## Start Input

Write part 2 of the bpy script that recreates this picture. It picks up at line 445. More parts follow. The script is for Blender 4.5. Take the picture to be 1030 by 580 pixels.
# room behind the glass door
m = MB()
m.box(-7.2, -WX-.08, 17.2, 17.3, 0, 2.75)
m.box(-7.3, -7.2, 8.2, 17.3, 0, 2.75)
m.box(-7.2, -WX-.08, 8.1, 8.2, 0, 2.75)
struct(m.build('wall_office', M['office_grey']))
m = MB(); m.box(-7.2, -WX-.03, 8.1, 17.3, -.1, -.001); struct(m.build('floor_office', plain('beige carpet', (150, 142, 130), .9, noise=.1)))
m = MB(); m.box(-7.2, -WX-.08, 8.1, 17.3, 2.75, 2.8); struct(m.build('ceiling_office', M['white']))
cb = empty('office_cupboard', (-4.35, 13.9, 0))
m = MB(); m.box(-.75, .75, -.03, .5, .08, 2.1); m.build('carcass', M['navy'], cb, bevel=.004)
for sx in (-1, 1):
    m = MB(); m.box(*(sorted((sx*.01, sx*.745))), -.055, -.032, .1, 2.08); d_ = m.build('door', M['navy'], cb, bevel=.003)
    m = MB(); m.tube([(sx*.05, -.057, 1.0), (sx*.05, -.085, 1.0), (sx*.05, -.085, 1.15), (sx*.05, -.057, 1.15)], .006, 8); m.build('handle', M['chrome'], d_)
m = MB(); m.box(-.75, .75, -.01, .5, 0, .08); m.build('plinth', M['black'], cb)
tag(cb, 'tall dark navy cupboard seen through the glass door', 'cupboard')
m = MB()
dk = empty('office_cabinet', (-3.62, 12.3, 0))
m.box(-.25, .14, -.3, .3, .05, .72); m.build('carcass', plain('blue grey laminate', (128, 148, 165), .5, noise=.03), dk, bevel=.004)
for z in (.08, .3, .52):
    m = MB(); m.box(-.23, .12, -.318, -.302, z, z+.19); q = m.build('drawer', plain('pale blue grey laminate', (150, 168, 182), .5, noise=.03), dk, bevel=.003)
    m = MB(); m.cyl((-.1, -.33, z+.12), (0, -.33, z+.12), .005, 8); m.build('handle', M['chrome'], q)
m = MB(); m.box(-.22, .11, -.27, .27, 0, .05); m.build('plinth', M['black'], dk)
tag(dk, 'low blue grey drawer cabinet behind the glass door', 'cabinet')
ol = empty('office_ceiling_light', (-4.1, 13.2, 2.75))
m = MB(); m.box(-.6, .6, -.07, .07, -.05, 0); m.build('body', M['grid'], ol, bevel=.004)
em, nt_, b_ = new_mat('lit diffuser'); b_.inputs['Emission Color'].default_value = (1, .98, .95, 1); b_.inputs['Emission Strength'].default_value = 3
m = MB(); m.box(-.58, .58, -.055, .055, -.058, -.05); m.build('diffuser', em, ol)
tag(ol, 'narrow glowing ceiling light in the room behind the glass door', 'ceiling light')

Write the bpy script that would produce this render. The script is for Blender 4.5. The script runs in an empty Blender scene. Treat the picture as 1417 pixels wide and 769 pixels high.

## End Input

▶ _Exercise instructions_:
Emit the records above again, exactly, with no line skipped.

▶ _Written solution_:
Write part 2 of the bpy script that recreates this picture. It picks up at line 445. More parts follow. The script is for Blender 4.5. Take the picture to be 1030 by 580 pixels.
# room behind the glass door
m = MB()
m.box(-7.2, -WX-.08, 17.2, 17.3, 0, 2.75)
m.box(-7.3, -7.2, 8.2, 17.3, 0, 2.75)
m.box(-7.2, -WX-.08, 8.1, 8.2, 0, 2.75)
struct(m.build('wall_office', M['office_grey']))
m = MB(); m.box(-7.2, -WX-.03, 8.1, 17.3, -.1, -.001); struct(m.build('floor_office', plain('beige carpet', (150, 142, 130), .9, noise=.1)))
m = MB(); m.box(-7.2, -WX-.08, 8.1, 17.3, 2.75, 2.8); struct(m.build('ceiling_office', M['white']))
cb = empty('office_cupboard', (-4.35, 13.9, 0))
m = MB(); m.box(-.75, .75, -.03, .5, .08, 2.1); m.build('carcass', M['navy'], cb, bevel=.004)
for sx in (-1, 1):
    m = MB(); m.box(*(sorted((sx*.01, sx*.745))), -.055, -.032, .1, 2.08); d_ = m.build('door', M['navy'], cb, bevel=.003)
    m = MB(); m.tube([(sx*.05, -.057, 1.0), (sx*.05, -.085, 1.0), (sx*.05, -.085, 1.15), (sx*.05, -.057, 1.15)], .006, 8); m.build('handle', M['chrome'], d_)
m = MB(); m.box(-.75, .75, -.01, .5, 0, .08); m.build('plinth', M['black'], cb)
tag(cb, 'tall dark navy cupboard seen through the glass door', 'cupboard')
m = MB()
dk = empty('office_cabinet', (-3.62, 12.3, 0))
m.box(-.25, .14, -.3, .3, .05, .72); m.build('carcass', plain('blue grey laminate', (128, 148, 165), .5, noise=.03), dk, bevel=.004)
for z in (.08, .3, .52):
    m = MB(); m.box(-.23, .12, -.318, -.302, z, z+.19); q = m.build('drawer', plain('pale blue grey laminate', (150, 168, 182), .5, noise=.03), dk, bevel=.003)
    m = MB(); m.cyl((-.1, -.33, z+.12), (0, -.33, z+.12), .005, 8); m.build('handle', M['chrome'], q)
m = MB(); m.box(-.22, .11, -.27, .27, 0, .05); m.build('plinth', M['black'], dk)
tag(dk, 'low blue grey drawer cabinet behind the glass door', 'cabinet')
ol = empty('office_ceiling_light', (-4.1, 13.2, 2.75))
m = MB(); m.box(-.6, .6, -.07, .07, -.05, 0); m.build('body', M['grid'], ol, bevel=.004)
em, nt_, b_ = new_mat('lit diffuser'); b_.inputs['Emission Color'].default_value = (1, .98, .95, 1); b_.inputs['Emission Strength'].default_value = 3
m = MB(); m.box(-.58, .58, -.055, .055, -.058, -.05); m.build('diffuser', em, ol)
tag(ol, 'narrow glowing ceiling light in the room behind the glass door', 'ceiling light')

Write the bpy script that would produce this render. The script is for Blender 4.5. The script runs in an empty Blender scene. Treat the picture as 1417 pixels wide and 769 pixels high.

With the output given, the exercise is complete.